Sergio Salas Nicás
Doctor of Public Health, member of the Research Group on Psychosocial Risks, Work Organisation and Health (POWAH) at the Institute of Labour Studies at the Autonomous University of Barcelona, and member of the Trade Union Institute for Work, Environment and Health (ISTAS)
The new joint report by the WHO and WMO on work-related heat stress and climate change analyses the role of this risk in the health of the working population in a context of rising temperatures due to anthropogenic climate change. The report is particularly important because it reflects the WHO's clear commitment to the issue of work-related heat stress, an area that until now had been mainly in the hands of the ILO (together with international occupational health and safety agencies such as EU-OSHA in Europe). Prepared in collaboration with the WMO, it also constitutes an unequivocal statement of intent by highlighting the link between climate, health and work.

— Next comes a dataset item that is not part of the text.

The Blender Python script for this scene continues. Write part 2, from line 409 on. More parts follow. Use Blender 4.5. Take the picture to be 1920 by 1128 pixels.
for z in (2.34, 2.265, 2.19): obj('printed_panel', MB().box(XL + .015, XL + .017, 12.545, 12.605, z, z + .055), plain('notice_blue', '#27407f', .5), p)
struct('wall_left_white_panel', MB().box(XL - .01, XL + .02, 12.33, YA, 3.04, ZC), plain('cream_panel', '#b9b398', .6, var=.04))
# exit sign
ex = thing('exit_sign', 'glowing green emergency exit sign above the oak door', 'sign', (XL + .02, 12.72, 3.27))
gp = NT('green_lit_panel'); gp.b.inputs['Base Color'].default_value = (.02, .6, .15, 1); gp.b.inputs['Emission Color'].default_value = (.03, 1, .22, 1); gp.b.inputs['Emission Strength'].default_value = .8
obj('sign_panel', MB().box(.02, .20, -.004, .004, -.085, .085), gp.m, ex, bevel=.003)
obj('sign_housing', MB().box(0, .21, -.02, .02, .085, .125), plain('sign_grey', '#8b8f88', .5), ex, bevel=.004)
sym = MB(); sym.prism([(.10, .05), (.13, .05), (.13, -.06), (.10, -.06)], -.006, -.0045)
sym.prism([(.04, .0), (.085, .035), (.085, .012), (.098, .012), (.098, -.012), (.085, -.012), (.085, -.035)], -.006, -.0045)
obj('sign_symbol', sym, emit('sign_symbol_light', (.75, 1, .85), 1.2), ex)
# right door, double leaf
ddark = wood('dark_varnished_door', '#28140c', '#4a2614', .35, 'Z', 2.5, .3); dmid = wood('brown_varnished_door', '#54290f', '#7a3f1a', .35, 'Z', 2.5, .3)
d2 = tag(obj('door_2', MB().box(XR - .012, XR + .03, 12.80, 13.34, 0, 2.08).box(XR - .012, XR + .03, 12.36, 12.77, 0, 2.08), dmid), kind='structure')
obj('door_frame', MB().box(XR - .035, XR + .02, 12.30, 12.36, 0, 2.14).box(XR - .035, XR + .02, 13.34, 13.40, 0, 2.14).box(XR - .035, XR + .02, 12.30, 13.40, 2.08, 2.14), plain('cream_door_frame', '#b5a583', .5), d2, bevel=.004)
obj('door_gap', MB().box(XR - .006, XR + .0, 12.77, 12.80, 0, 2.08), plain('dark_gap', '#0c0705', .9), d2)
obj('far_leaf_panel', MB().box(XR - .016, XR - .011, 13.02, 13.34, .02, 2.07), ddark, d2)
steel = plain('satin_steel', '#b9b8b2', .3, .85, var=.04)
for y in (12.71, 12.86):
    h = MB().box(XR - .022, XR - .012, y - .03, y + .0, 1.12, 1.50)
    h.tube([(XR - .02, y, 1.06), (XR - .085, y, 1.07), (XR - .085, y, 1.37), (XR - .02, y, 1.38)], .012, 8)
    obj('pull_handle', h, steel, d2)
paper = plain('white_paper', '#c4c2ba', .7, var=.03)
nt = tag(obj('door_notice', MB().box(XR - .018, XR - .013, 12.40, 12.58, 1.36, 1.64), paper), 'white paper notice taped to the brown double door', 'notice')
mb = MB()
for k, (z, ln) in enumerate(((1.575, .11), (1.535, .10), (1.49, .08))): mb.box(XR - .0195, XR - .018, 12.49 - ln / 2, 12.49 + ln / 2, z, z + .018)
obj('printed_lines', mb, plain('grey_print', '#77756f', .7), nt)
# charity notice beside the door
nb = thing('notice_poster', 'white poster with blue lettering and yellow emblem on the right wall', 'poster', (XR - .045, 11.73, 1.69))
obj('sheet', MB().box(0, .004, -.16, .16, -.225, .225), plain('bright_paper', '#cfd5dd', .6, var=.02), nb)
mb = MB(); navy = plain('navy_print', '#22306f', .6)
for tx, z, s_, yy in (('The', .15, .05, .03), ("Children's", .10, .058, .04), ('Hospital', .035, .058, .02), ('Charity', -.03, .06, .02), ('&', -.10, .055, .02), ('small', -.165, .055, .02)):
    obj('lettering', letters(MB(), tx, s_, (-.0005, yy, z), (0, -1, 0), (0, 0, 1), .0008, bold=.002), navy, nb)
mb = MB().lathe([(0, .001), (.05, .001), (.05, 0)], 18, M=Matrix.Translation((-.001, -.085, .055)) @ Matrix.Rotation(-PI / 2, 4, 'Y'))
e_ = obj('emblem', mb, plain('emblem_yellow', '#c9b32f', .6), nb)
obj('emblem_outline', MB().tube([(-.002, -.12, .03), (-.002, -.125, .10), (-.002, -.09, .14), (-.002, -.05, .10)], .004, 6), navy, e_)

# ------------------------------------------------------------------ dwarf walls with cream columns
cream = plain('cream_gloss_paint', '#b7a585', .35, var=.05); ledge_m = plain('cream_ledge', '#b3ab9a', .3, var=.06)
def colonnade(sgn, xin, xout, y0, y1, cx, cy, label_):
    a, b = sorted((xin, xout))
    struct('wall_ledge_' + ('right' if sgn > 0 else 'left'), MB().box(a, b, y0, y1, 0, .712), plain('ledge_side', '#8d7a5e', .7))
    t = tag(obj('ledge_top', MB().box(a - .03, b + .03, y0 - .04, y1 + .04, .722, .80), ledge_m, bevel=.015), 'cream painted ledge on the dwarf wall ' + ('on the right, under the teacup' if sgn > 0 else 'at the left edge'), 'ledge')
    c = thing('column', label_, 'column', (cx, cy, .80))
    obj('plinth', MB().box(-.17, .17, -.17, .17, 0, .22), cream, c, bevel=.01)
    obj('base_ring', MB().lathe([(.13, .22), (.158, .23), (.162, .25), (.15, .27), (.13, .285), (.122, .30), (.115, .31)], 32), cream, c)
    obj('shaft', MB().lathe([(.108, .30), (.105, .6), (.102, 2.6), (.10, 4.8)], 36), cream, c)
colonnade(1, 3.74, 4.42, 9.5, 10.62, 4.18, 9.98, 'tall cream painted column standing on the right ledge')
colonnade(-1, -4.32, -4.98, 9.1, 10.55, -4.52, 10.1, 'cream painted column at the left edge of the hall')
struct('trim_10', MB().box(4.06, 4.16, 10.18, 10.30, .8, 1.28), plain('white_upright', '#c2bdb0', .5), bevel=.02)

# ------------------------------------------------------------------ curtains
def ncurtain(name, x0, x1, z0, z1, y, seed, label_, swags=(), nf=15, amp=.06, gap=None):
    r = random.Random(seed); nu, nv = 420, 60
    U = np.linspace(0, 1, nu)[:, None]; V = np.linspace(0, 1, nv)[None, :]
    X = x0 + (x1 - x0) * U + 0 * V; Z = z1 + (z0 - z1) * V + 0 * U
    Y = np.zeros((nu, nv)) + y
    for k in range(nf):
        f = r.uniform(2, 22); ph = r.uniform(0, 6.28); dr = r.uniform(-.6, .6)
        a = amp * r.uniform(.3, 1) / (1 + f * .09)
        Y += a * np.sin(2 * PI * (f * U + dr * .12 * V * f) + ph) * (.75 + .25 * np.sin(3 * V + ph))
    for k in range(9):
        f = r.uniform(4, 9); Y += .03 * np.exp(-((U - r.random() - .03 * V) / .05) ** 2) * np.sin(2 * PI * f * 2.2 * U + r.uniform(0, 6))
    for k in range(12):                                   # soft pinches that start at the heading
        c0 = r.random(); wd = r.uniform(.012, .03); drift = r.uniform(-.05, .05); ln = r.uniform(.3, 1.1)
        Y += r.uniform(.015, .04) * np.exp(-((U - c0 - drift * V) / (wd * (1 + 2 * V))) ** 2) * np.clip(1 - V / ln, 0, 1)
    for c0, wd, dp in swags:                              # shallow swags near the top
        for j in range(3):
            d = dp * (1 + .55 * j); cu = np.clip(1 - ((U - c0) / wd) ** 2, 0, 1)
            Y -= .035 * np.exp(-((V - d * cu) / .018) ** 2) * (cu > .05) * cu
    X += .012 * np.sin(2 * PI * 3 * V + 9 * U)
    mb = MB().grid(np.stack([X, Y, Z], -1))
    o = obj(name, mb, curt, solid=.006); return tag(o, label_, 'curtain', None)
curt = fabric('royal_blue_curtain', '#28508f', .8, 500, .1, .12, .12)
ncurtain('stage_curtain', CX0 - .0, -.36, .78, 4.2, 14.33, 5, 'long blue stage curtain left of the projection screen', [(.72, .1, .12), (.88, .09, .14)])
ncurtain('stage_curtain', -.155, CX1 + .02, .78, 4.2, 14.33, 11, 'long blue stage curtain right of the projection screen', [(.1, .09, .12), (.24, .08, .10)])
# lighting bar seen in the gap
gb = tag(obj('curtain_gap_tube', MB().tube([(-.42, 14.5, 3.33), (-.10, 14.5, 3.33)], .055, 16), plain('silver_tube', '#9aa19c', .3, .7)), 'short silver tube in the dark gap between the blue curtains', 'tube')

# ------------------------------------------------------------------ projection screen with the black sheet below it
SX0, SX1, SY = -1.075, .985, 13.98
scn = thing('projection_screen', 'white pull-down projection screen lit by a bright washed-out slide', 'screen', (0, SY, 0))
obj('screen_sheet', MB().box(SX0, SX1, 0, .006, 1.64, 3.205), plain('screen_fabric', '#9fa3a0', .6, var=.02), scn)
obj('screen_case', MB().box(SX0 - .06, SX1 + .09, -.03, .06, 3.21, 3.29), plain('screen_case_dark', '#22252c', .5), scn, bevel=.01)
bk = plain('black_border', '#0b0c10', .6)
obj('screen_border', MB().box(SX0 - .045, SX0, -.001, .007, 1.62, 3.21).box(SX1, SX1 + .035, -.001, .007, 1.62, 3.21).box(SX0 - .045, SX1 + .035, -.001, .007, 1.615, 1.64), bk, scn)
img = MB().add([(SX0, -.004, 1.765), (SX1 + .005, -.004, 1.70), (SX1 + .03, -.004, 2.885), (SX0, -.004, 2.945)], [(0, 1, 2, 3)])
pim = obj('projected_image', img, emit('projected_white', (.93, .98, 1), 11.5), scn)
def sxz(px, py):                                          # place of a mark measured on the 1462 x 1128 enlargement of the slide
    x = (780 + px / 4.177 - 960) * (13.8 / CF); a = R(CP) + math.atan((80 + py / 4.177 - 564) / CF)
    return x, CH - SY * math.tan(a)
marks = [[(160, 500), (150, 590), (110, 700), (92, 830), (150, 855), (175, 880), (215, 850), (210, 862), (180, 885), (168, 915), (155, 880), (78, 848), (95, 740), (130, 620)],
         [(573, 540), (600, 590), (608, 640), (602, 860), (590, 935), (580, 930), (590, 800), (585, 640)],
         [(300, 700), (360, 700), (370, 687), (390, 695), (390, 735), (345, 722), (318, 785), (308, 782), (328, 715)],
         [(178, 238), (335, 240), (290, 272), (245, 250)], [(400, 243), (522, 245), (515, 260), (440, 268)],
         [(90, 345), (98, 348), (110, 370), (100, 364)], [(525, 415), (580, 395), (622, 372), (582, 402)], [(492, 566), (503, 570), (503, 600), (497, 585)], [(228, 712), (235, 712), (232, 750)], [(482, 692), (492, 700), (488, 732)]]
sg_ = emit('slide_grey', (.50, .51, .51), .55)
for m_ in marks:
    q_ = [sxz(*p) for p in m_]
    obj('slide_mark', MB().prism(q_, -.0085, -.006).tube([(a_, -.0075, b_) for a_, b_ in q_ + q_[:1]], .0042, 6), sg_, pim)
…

The WHO, like the ILO and the WMO, is a specialised UN agency responsible for these three areas, which are linked to the specific problem of heat stress at work. The publication of this report therefore marks the beginning of the WHO and WMO's public involvement in the prevention of this occupational risk, which is both necessary and urgent in order to effectively address this challenge, which will undoubtedly continue to grow in the coming years.
That said, it is a fairly comprehensive report, scientifically informed and up to date with the latest scientific evidence. Despite its global focus, the preventive and adaptive measures it proposes are valid for the Kingdom of Spain, one of the European countries most affected by climate change and where several fatal accidents at work are recorded each year due to the lack of preventive measures against high temperatures.
Specifically, the report deals with:
- The relationship between climate change and health.
- Estimating the overall burden of this risk on the population.
- Designing preventive plans and measures to reduce the impact.
- The management of heat stress in the workplace.
These last two sections make the report a practical document, a kind of guide with basic guidelines on how to adapt companies to the new climate reality, which joins other recent publications on this subject at the national and European level. It is worth highlighting the comprehensive perspective it takes in proposing collective and individual, organisational and technical solutions aimed at companies, workers and public administration.
The report emphasises the vulnerability of immigrant workers who are not acclimatised and whose occupations are generally more exposed than those of the native population, but it does not emphasise another axis of inequality, largely overlapping with the first, and equally key to describing the problem, namely social and occupational class. Nor does it reflect the role of labour relations, the limited capacity of public authorities to enforce regulations or the obstacles to implementing truly effective preventive and protective measures against heat. This is because in this type of report from specialised international bodies, the power relations present in productive activity are not clearly reflected. This is undoubtedly the main shortcoming of the document.